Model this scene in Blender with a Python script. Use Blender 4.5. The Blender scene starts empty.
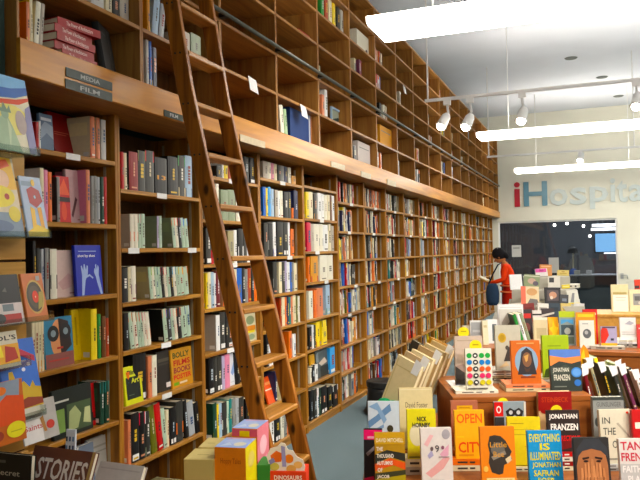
import bpy, math, random
from mathutils import Vector, Matrix, Euler
random.seed(7)
SC = bpy.context.scene
COL = SC.collection
PI = math.pi

# ------------------------------------------------------------------ camera
F, YAW, PIT, ROL, ZC = 700.0, 0.3751, 0.0182, 0.0210, 1.4224
cam_d = bpy.data.cameras.new('camera'); cam = bpy.data.objects.new('camera', cam_d); COL.objects.link(cam)
cam_d.sensor_width = 36; cam_d.lens = 36 * F / 640; cam_d.clip_start = 0.02; cam_d.clip_end = 100
cam.matrix_world = Matrix.Translation((0, 0, ZC)) @ Matrix.Rotation(YAW, 4, 'Z') @ Matrix.Rotation(PI / 2 + PIT, 4, 'X') @ Matrix.Rotation(-ROL, 4, 'Z')
SC.camera = cam
CR = cam.matrix_world.to_3x3()


def ray(px, py):
    return CR @ Vector(((px - 320) / F, (240 - py) / F, -1))


def onx(px, py, x):
    r = ray(px, py); return r * (x / r.x) + Vector((0, 0, ZC))


def ony(px, py, y):
    r = ray(px, py); return r * (y / r.y) + Vector((0, 0, ZC))


def onz(px, py, z):
    r = ray(px, py); return r * ((z - ZC) / r.z) + Vector((0, 0, ZC))


def dep(px, py, d):
    return ray(px, py) * d + Vector((0, 0, ZC))


def proj(p):
    q = CR.transposed() @ (Vector(p) - Vector((0, 0, ZC)))
    return 320 + F * q.x / -q.z, 240 - F * q.y / -q.z


# ------------------------------------------------------------------ colours
def lin(h):
    h = h.lstrip('#')
    c = [int(h[i:i + 2], 16) / 255 for i in (0, 2, 4)]
    return tuple(((v / 12.92) if v <= 0.04045 else ((v + 0.055) / 1.055) ** 2.4) for v in c) + (1,)


PAL = dict(red='B8281E', crimson='C42A48', maroon='6A1A20', orange='E07A22', salmon='D98A68', pink='DE8FA8', magenta='C83A7A',
           yellow='EED51C', gold='D69A1E', cream='E6DCBC', ivory='E8E4D2', white='ECECEA', khaki='A79E7A', greige='B7AEA0',
           sage='8E9A80', mint='B9CDB8', pale_green='A9C49A', green='3E8A46', dark_green='1E4030', olive='686A2A', teal='2A7A78',
           turquoise='39B4B8', blue='2C62B8', deep_blue='1A2E9A', navy='23284A', pale_blue='A8C0D4', sky_blue='4A9AD8', lavender='B9AFCB',
           plum='6A3350', purple='5A3A86', black='141414', charcoal='33332F', grey='8A8A86', pale_grey='C4C4C0', silver='A9ADB0',
           brown='6A4428', tan='B98F5E', beige='D2C2A0', rust='A8491F', lime='A9C228', dark_red='8A1B18', skin='C48A64')


def C(n):
    c = lin(PAL[n]) if n in PAL else lin(n)
    g = .3 * c[0] + .6 * c[1] + .1 * c[2]
    return tuple(max(0, min(.86, (g + (v - g) * 1.22) * .93)) for v in c[:3]) + (1,)


# ------------------------------------------------------------------ materials
def new_mat(name):
    m = bpy.data.materials.new(name); m.use_nodes = True
    nt = m.node_tree; b = nt.nodes['Principled BSDF']
    return m, nt, b


def mat_attr(name, rough, spec=0.4, noise=0.10, scale=60, coat=0.0):
    m, nt, b = new_mat(name)
    a = nt.nodes.new('ShaderNodeAttribute'); a.attribute_name = 'Col'
    tc = nt.nodes.new('ShaderNodeTexCoord'); n = nt.nodes.new('ShaderNodeTexNoise'); n.inputs['Scale'].default_value = scale
    n.inputs['Detail'].default_value = 3
    nt.links.new(tc.outputs['Object'], n.inputs['Vector'])
    mr = nt.nodes.new('ShaderNodeMapRange'); mr.inputs[3].default_value = 1 - noise; mr.inputs[4].default_value = 1 + noise
    nt.links.new(n.outputs['Fac'], mr.inputs[0])
    mx = nt.nodes.new('ShaderNodeVectorMath'); mx.operation = 'MULTIPLY'
    nt.links.new(a.outputs['Color'], mx.inputs[0]); nt.links.new(mr.outputs[0], mx.inputs[1])
    nt.links.new(mx.outputs[0], b.inputs['Base Color'])
    b.inputs['Roughness'].default_value = rough; b.inputs['Specular IOR Level'].default_value = spec
    b.inputs['Coat Weight'].default_value = coat; b.inputs['Coat Roughness'].default_value = 0.25
    return m


def mat_plain(name, hexc, rough=0.6, spec=0.4, metal=0, noise=0.08, scale=12, bump=0):
    m, nt, b = new_mat(name)
    tc = nt.nodes.new('ShaderNodeTexCoord'); n = nt.nodes.new('ShaderNodeTexNoise'); n.inputs['Scale'].default_value = scale
    n.inputs['Detail'].default_value = 5
    nt.links.new(tc.outputs['Object'], n.inputs['Vector'])
    r = nt.nodes.new('ShaderNodeValToRGB'); c = lin(hexc)
    r.color_ramp.elements[0].color = tuple(v * (1 - noise * 2) for v in c[:3]) + (1,)
    r.color_ramp.elements[1].color = tuple(min(1, v * (1 + noise * 2)) for v in c[:3]) + (1,)
    r.color_ramp.elements[0].position = 0.25; r.color_ramp.elements[1].position = 0.75
    nt.links.new(n.outputs['Fac'], r.inputs[0]); nt.links.new(r.outputs[0], b.inputs['Base Color'])
    b.inputs['Roughness'].default_value = rough; b.inputs['Specular IOR Level'].default_value = spec; b.inputs['Metallic'].default_value = metal
    if bump:
        bp = nt.nodes.new('ShaderNodeBump'); bp.inputs['Strength'].default_value = bump; bp.inputs['Distance'].default_value = 0.01
        nt.links.new(n.outputs['Fac'], bp.inputs['Height']); nt.links.new(bp.outputs[0], b.inputs['Normal'])
    return m


def mat_wood(name, dark, light, axis, rough=0.4, scale=1.0, spec=0.26, knots=False, coat=0.0):
    m, nt, b = new_mat(name)
    tc = nt.nodes.new('ShaderNodeTexCoord'); oi = nt.nodes.new('ShaderNodeObjectInfo')
    add = nt.nodes.new('ShaderNodeVectorMath'); add.operation = 'ADD'
    mul = nt.nodes.new('ShaderNodeMath'); mul.operation = 'MULTIPLY'; mul.inputs[1].default_value = 7.0
    nt.links.new(oi.outputs['Random'], mul.inputs[0])
    nt.links.new(tc.outputs['Object'], add.inputs[0]); nt.links.new(mul.outputs[0], add.inputs[1])
    mp = nt.nodes.new('ShaderNodeMapping')
    s = [26 * scale] * 3; s['xyz'.index(axis)] = 1.6 * scale
    mp.inputs['Scale'].default_value = s
    nt.links.new(add.outputs[0], mp.inputs[0])
    n = nt.nodes.new('ShaderNodeTexNoise'); n.inputs['Scale'].default_value = 1; n.inputs['Detail'].default_value = 6; n.inputs['Distortion'].default_value = 1.2
    nt.links.new(mp.outputs[0], n.inputs['Vector'])
    r = nt.nodes.new('ShaderNodeValToRGB')
    r.color_ramp.elements[0].color = lin(dark); r.color_ramp.elements[0].position = 0.3
    r.color_ramp.elements[1].color = lin(light); r.color_ramp.elements[1].position = 0.68
    nt.links.new(n.outputs['Fac'], r.inputs[0])
    out = r.outputs[0]
    if knots:
        v = nt.nodes.new('ShaderNodeTexVoronoi'); v.inputs['Scale'].default_value = 1.0
        mp2 = nt.nodes.new('ShaderNodeMapping'); s2 = [9.0] * 3; s2['xyz'.index(axis)] = 4.2; mp2.inputs['Scale'].default_value = s2
        nt.links.new(add.outputs[0], mp2.inputs[0]); nt.links.new(mp2.outputs[0], v.inputs['Vector'])
        r2 = nt.nodes.new('ShaderNodeValToRGB'); r2.color_ramp.elements[0].color = (0.12, 0.12, 0.12, 1); r2.color_ramp.elements[0].position = 0.08
        r2.color_ramp.elements[1].color = (1, 1, 1, 1); r2.color_ramp.elements[1].position = 0.17
        nt.links.new(v.outputs['Distance'], r2.inputs[0])
        mm = nt.nodes.new('ShaderNodeVectorMath'); mm.operation = 'MULTIPLY'
        nt.links.new(out, mm.inputs[0]); nt.links.new(r2.outputs[0], mm.inputs[1]); out = mm.outputs[0]
    nt.links.new(out, b.inputs['Base Color'])
    b.inputs['Roughness'].default_value = rough; b.inputs['Specular IOR Level'].default_value = spec
    b.inputs['Coat Weight'].default_value = coat; b.inputs['Coat Roughness'].default_value = 0.3
    return m


def mat_emit(name, hexc, strength):
    m, nt, b = new_mat(name)
    b.inputs['Base Color'].default_value = lin(hexc); b.inputs['Emission Color'].default_value = lin(hexc); b.inputs['Emission Strength'].default_value = strength
    return m


def mat_clear(name, tint, gloss, rough=0.05):
    m = bpy.data.materials.new(name); m.use_nodes = True; nt = m.node_tree
    nt.nodes.clear()
    o = nt.nodes.new('ShaderNodeOutputMaterial'); t = nt.nodes.new('ShaderNodeBsdfTransparent'); t.inputs[0].default_value = lin(tint)
    g = nt.nodes.new('ShaderNodeBsdfGlossy'); g.inputs['Roughness'].default_value = rough
    n = nt.nodes.new('ShaderNodeTexNoise'); n.inputs['Scale'].default_value = 6
    mr = nt.nodes.new('ShaderNodeMapRange'); mr.inputs[3].default_value = gloss * 0.8; mr.inputs[4].default_value = gloss * 1.2
    mx = nt.nodes.new('ShaderNodeMixShader')
    nt.links.new(n.outputs['Fac'], mr.inputs[0]); nt.links.new(mr.outputs[0], mx.inputs[0])
    nt.links.new(t.outputs[0], mx.inputs[1]); nt.links.new(g.outputs[0], mx.inputs[2]); nt.links.new(mx.outputs[0], o.inputs[0])
    return m


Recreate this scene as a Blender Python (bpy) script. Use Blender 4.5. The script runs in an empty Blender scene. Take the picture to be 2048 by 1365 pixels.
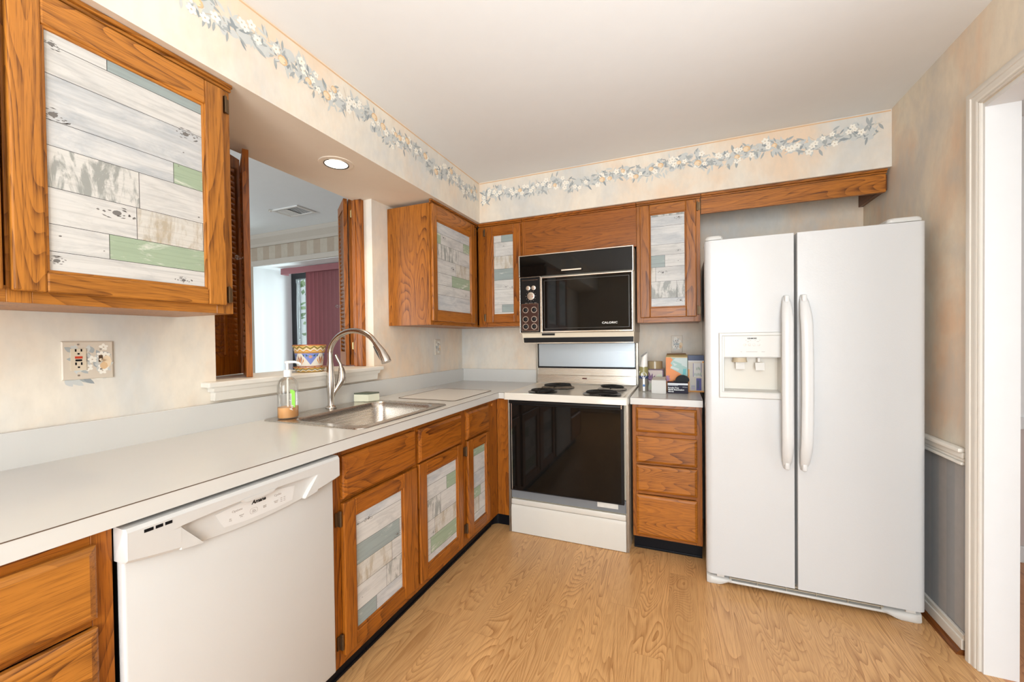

==============================

Your instructions: Transcribe, from the records above, the first line and every line after it up to and including the line with "PI = math.pi"; omit pictures.

Output of the exercise:
Model this scene in Blender with a Python script. Use Blender 4.5. The Blender scene starts empty.
import bpy, math, random
from mathutils import Vector, Matrix, Euler
random.seed(7)
SC = bpy.context.scene
COL = SC.collection
PI = math.pi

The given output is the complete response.